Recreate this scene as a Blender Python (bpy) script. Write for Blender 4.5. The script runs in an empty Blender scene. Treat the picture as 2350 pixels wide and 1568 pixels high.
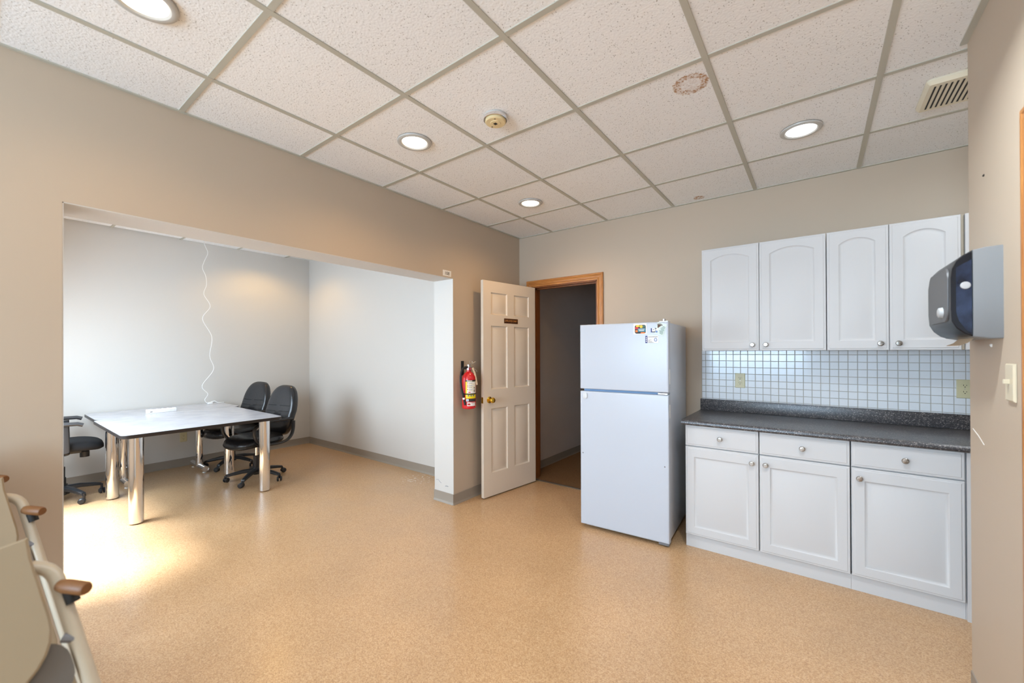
import bpy, bmesh, math, random
from mathutils import Vector, Matrix
from mathutils.geometry import tessellate_polygon

S = bpy.context.scene
COL = S.collection
PI = math.pi
random.seed(7)

# ------------------------------------------------------------------ camera
F_PX, YAW, PITCH, ROLL = 931.58, 0.6432, 0.0032, -0.0038
CAM = Vector((2.6289, -3.6499, 1.39))
fw = Vector((-math.sin(YAW) * math.cos(PITCH), math.cos(YAW) * math.cos(PITCH), math.sin(PITCH)))
rt = Vector((math.cos(YAW), math.sin(YAW), 0))
up = rt.cross(fw)
rt, up = rt * math.cos(ROLL) + up * math.sin(ROLL), up * math.cos(ROLL) - rt * math.sin(ROLL)
cd = bpy.data.cameras.new('camera')
cam = bpy.data.objects.new('camera', cd)
COL.objects.link(cam)
cam.matrix_world = Matrix(((rt.x, up.x, -fw.x, CAM.x), (rt.y, up.y, -fw.y, CAM.y), (rt.z, up.z, -fw.z, CAM.z), (0, 0, 0, 1)))
cd.sensor_fit = 'HORIZONTAL'
cd.sensor_width = 36.0
cd.lens = F_PX / 2350 * 36
cd.shift_y = 18.99 / 2350
cd.clip_start = 0.05
cd.dof.use_dof = True
cd.dof.focus_distance = 3.9
cd.dof.aperture_fstop = 2.2
S.camera = cam

# ------------------------------------------------------------------ view, world, daylight, lamps and added fills
S.view_settings.view_transform = 'Standard'
S.view_settings.look = 'None'
S.view_settings.exposure = 0.14
S.view_settings.gamma = 1.0
S.view_settings.use_curve_mapping = False
W = bpy.data.worlds.new('world')
S.world = W
W.use_nodes = True
W.node_tree.nodes['Background'].inputs[0].default_value = (0.72, 0.86, 1.0, 1)
W.node_tree.nodes['Background'].inputs[1].default_value = 1.0


def area(name, loc, direction, sx, sy, power, color, spread=180, shape='RECTANGLE'):
    l = bpy.data.lights.new(name, 'AREA')
    l.shape = shape
    l.size = sx
    l.size_y = sy
    l.energy = power
    l.color = color
    l.spread = math.radians(spread)
    o = bpy.data.objects.new(name, l)
    o.location = loc
    o.rotation_euler = Vector(direction).to_track_quat('-Z', 'Y').to_euler()
    COL.objects.link(o)
    return o


DAY = (0.69, 0.85, 1.0)
WARM = (1.0, 0.60, 0.24)
WARM2 = (1.0, 0.60, 0.18)
COOL = (0.86, 0.94, 1.0)
area('daylight_side_room', (-1.85, -3.90, 1.45), (0, 0.84, -0.54), 1.8, 1.3, 100, DAY)
sun = bpy.data.lights.new('sun', 'SUN')
sun.energy = 26.0
sun.angle = math.radians(15)
sun.color = (0.93, 0.97, 1.0)
sun_o = bpy.data.objects.new('sun', sun)
sun_o.rotation_euler = Vector((0.12, 0.46, -0.88)).to_track_quat('-Z', 'Y').to_euler()
COL.objects.link(sun_o)
area('daylight_kitchen', (1.35, -6.95, 1.55), (0, 1, 0.05), 2.2, 1.5, 106, (0.50, 0.74, 1.0))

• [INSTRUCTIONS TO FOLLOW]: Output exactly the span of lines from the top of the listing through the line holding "random.seed(7)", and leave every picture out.

• [THE RESULT]:
Recreate this scene as a Blender Python (bpy) script. Write for Blender 4.5. The script runs in an empty Blender scene. Treat the picture as 2350 pixels wide and 1568 pixels high.
import bpy, bmesh, math, random
from mathutils import Vector, Matrix
from mathutils.geometry import tessellate_polygon

S = bpy.context.scene
COL = S.collection
PI = math.pi
random.seed(7)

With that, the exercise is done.